[WHAT TO DO]: Retype the lines beneath this one, from the first through the line containing "-.05)], .012, gravel_mat())". Pictures are left out.

[DATASET EXTRACT]:
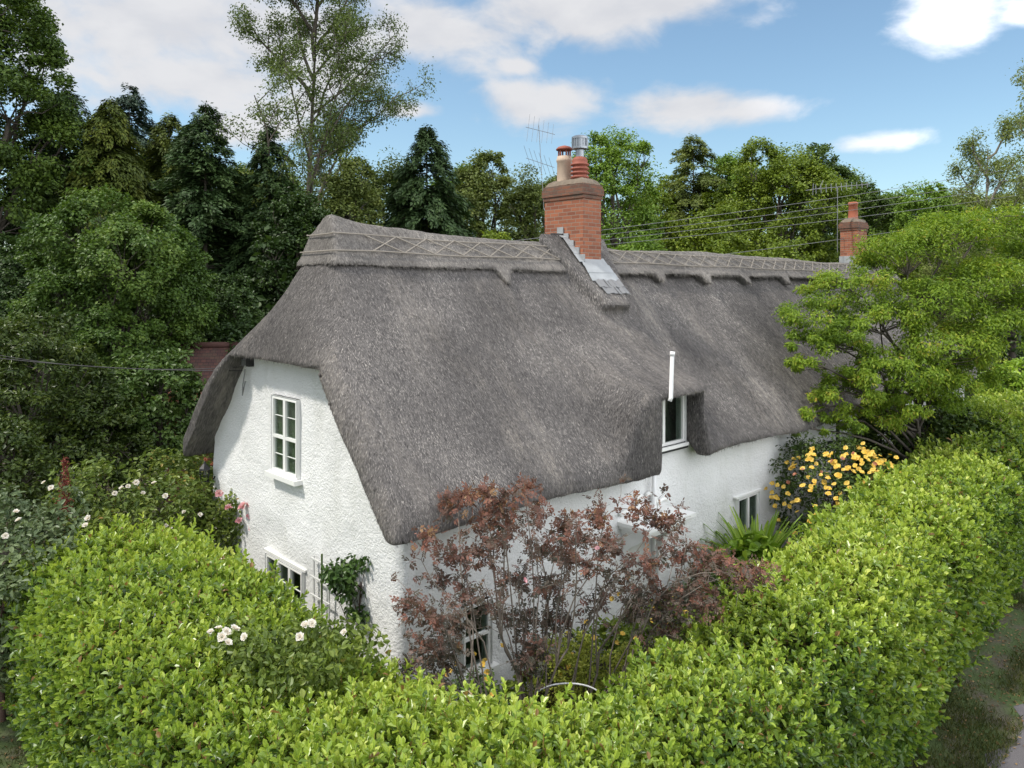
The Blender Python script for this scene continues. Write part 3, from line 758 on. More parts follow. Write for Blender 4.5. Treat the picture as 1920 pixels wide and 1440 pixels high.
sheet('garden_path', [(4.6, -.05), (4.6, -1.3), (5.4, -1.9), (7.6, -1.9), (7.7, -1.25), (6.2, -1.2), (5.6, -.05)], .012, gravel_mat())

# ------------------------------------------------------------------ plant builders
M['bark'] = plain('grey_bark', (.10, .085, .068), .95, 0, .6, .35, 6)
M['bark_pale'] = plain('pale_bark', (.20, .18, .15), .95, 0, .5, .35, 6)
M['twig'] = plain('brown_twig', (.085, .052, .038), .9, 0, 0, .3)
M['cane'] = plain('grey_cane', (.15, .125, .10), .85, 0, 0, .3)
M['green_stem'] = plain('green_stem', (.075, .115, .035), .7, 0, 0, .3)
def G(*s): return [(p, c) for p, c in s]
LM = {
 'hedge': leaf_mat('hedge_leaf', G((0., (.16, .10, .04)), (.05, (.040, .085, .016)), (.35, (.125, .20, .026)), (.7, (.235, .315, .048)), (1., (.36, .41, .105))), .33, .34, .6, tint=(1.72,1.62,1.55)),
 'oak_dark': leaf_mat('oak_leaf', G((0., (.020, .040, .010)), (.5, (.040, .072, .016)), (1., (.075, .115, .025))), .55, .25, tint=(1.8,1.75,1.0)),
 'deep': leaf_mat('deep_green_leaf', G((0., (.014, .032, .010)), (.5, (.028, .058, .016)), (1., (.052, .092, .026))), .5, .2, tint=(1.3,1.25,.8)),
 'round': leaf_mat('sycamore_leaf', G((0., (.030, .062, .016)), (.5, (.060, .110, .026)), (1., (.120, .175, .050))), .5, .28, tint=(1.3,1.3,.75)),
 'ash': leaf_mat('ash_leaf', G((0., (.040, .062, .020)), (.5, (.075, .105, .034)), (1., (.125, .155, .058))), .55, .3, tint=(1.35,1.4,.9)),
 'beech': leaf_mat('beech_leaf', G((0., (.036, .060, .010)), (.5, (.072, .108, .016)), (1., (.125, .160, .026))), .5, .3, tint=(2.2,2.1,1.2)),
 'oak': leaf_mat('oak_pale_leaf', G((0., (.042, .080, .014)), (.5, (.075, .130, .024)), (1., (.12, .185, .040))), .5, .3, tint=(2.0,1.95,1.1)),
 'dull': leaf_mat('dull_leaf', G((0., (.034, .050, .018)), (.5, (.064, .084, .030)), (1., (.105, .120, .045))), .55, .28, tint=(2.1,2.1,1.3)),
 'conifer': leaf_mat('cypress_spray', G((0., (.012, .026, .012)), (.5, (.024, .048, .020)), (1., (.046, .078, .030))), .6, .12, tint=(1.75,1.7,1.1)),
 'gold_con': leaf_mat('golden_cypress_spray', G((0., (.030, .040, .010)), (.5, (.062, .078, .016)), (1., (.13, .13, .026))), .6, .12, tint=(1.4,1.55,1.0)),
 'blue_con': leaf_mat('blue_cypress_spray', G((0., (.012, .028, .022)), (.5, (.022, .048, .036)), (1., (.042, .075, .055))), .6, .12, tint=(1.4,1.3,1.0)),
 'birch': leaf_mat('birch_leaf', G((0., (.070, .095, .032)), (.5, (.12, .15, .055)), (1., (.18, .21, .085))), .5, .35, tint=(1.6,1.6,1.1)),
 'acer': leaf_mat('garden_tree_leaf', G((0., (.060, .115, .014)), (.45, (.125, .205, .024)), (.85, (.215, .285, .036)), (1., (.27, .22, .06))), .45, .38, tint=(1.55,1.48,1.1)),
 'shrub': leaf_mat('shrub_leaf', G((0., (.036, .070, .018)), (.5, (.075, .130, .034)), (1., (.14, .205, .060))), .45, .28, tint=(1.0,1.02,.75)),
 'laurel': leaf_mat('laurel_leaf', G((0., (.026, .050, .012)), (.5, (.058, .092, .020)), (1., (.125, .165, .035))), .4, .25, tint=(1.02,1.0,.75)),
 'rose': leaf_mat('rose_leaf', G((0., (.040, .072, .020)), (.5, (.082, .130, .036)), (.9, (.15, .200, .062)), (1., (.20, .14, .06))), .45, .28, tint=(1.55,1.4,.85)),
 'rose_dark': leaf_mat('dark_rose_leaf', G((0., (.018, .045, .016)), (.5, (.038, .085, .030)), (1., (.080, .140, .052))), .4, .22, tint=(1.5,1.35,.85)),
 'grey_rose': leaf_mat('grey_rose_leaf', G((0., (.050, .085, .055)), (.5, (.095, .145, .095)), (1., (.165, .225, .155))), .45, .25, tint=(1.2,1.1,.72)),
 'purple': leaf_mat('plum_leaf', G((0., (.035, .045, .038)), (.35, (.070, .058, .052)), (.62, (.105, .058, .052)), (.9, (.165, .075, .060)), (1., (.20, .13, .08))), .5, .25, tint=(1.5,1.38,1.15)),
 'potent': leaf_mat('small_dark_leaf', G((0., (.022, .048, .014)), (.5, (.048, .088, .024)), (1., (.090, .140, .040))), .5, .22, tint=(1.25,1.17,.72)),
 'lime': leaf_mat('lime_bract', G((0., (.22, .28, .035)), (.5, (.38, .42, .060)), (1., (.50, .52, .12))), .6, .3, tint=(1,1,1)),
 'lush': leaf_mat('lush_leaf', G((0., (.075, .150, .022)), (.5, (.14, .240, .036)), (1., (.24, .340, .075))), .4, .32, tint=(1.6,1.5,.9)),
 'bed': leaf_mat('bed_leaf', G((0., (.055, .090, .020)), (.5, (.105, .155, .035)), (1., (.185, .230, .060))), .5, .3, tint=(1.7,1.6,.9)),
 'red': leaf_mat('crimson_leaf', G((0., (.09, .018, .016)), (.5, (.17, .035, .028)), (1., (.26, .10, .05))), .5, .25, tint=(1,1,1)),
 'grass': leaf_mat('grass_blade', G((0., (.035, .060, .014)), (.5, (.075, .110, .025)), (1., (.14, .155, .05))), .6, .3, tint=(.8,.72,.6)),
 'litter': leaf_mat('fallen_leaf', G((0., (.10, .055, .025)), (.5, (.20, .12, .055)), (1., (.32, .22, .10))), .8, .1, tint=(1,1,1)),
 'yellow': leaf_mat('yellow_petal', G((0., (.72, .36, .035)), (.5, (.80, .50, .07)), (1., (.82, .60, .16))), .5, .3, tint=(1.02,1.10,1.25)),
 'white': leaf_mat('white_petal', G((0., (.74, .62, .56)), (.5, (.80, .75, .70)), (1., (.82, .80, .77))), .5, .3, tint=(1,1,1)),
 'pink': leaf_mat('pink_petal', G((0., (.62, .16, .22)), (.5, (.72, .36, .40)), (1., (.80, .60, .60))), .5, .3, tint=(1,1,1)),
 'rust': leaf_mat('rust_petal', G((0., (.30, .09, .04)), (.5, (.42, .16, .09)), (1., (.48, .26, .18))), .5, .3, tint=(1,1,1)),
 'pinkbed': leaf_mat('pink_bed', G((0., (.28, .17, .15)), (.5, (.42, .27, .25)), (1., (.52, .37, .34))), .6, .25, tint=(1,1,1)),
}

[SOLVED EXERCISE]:
The Blender Python script for this scene continues. Write part 3, from line 758 on. More parts follow. Write for Blender 4.5. Treat the picture as 1920 pixels wide and 1440 pixels high.
sheet('garden_path', [(4.6, -.05), (4.6, -1.3), (5.4, -1.9), (7.6, -1.9), (7.7, -1.25), (6.2, -1.2), (5.6, -.05)], .012, gravel_mat())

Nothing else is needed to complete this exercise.